Saturday, April 25, 2009

Rolex 2009 Cross Country: Some impressions

Well, I was hoping this year would be casualty free. Unfortunately, Mike Winter lost his partner Kingpin in a tragedy that no one could have predicted. While I did not witness the fall at fence 10, I'm told that Kingpin was behaving erratically a few strides before the first fence, and he apparently fell on the descent from the last element of the combination. Early reports indicate he may have had a heart or pulmonary problem. It would seem that Kingpin's death was not the result of dangerous riding or jumps, but that is meager comfort to his rider and owners. My heart goes out to them. Mike Winters was not badly injured but he withdrew Wonderful Will from the competition.

Some scenes from Rolex 09
I took a lot of footage, but for now I'll just post a few of my favorites. Here is Lucinda Fredericks and Headley Britannia at the duck pond...

Tara Ziegler's Buckingham Place is described as "a tricky ride," and I'm so glad she finished the cross country phase. She has been one of my "sentimental favorites." Here we see here negotiate the squirrel combination...


  1. Stacey,

    I have been avidly following your blog for awhile and I have been enjoying living vicariously through you during your trip to Rolex. I am horrified to hear about Mike Winter and Kingpin - I don't know him personally, but I have ridden with his wife, so I have a connection and was rooting for him. What a horrible thing to have happen. Thanks for keeping us all up to date.

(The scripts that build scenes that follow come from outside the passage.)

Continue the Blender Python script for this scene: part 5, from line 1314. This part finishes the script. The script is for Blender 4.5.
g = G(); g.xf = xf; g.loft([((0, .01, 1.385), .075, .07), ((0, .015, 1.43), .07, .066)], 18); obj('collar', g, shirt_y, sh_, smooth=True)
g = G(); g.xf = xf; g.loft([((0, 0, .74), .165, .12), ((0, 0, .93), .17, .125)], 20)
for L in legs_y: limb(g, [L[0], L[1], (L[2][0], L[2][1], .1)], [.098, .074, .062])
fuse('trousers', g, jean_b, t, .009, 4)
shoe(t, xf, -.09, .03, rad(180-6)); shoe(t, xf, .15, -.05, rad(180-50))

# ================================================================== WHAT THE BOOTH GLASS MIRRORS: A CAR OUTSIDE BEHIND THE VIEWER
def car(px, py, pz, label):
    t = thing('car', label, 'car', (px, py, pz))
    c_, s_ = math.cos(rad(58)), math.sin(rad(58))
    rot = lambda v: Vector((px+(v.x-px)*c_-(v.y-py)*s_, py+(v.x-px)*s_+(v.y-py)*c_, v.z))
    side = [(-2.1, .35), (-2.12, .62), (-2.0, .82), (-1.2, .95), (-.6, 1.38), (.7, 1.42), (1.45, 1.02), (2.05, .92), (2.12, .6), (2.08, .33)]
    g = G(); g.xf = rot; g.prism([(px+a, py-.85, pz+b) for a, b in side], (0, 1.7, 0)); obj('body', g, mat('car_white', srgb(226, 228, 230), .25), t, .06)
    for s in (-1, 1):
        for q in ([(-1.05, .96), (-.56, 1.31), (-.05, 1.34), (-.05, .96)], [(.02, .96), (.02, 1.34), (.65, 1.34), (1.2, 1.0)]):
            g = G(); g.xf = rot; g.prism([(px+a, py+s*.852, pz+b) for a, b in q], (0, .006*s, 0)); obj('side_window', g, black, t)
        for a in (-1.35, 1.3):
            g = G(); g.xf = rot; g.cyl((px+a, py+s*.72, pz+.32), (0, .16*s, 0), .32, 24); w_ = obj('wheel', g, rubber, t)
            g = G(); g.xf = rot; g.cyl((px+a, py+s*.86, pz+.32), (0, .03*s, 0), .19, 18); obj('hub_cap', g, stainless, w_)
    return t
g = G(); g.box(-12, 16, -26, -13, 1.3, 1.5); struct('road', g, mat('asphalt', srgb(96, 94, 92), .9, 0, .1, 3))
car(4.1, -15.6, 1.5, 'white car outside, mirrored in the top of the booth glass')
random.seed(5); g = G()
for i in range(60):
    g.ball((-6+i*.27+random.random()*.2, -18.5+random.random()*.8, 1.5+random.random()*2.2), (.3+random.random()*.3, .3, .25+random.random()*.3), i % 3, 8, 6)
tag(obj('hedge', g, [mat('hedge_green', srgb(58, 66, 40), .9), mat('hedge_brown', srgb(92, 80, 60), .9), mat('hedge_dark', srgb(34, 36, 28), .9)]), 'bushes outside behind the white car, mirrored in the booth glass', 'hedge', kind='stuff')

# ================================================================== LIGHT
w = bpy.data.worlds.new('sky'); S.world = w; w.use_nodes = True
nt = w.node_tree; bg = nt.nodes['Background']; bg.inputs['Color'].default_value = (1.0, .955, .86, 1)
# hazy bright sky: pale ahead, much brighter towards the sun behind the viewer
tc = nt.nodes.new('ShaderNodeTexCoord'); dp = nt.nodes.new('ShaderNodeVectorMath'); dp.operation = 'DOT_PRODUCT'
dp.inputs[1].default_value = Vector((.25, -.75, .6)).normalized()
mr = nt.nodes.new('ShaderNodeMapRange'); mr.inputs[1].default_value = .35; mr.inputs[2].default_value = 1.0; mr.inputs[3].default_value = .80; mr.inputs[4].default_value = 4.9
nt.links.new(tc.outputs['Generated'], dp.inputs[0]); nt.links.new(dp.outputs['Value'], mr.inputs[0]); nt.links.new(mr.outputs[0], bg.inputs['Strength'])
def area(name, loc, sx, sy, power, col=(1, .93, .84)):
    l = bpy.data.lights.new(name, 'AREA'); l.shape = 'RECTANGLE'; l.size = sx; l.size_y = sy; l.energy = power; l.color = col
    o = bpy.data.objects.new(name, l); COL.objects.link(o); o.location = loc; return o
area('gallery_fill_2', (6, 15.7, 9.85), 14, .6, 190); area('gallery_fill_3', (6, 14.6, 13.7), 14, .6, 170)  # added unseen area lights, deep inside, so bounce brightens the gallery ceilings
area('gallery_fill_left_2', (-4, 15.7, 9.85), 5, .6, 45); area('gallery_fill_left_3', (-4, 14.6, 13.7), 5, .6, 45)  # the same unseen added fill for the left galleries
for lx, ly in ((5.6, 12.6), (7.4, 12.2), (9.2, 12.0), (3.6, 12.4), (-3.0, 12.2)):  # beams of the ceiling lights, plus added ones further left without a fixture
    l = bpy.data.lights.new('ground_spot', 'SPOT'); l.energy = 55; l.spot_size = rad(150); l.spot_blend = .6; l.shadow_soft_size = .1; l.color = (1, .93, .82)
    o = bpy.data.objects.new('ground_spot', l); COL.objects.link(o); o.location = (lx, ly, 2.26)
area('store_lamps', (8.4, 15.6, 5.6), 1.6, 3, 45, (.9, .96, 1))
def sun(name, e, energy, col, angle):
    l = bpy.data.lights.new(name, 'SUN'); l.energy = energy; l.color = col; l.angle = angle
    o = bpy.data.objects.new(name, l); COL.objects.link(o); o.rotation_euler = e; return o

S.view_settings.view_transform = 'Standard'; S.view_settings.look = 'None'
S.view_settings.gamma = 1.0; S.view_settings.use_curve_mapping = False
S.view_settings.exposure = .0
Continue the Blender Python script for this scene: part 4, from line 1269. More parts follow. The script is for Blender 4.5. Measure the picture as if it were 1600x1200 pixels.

  2. So sad when a horse is lost. At least it was not due to a crash and that Mike is as OK as he can be considering what happened to his partner.

    That jump, ditch, hill, jump was one tricky combo, but, at the same time pretty fair looking. Takes a "head-up" ride, and a bold and athletic horse--just what eventing is all about.

    Thanks for the good reporting.

  3. I was at Rolex last weekend, I was very disappointed that Mike
    Winters didn't pull the horse up prior to that fence. With their experience the rider certainly knows the horse. I was watching jumps 2 & 3, Kingpin hit two then climbed over the first of the two mushrooms, the jump judge was concerned because he left so much grease on the jump. It seemed from the get go the horse was off his game. I also talked to the jump judges at 10, which was a 9'9 spread trakehner, and they said the horse was really backed off and going sideways & two strides before the fence Mike Cracked him & he jumped landing on top of the jump, rotational fall and landing on the side of his head and neck. It doesn't seem to be the kind of jump you have a bad approach to and still tell the horse to go. I hope the USEA looks into this accident a little closer. In this sport the riders need to be held responsible, when they make bad decisions and a horse dies.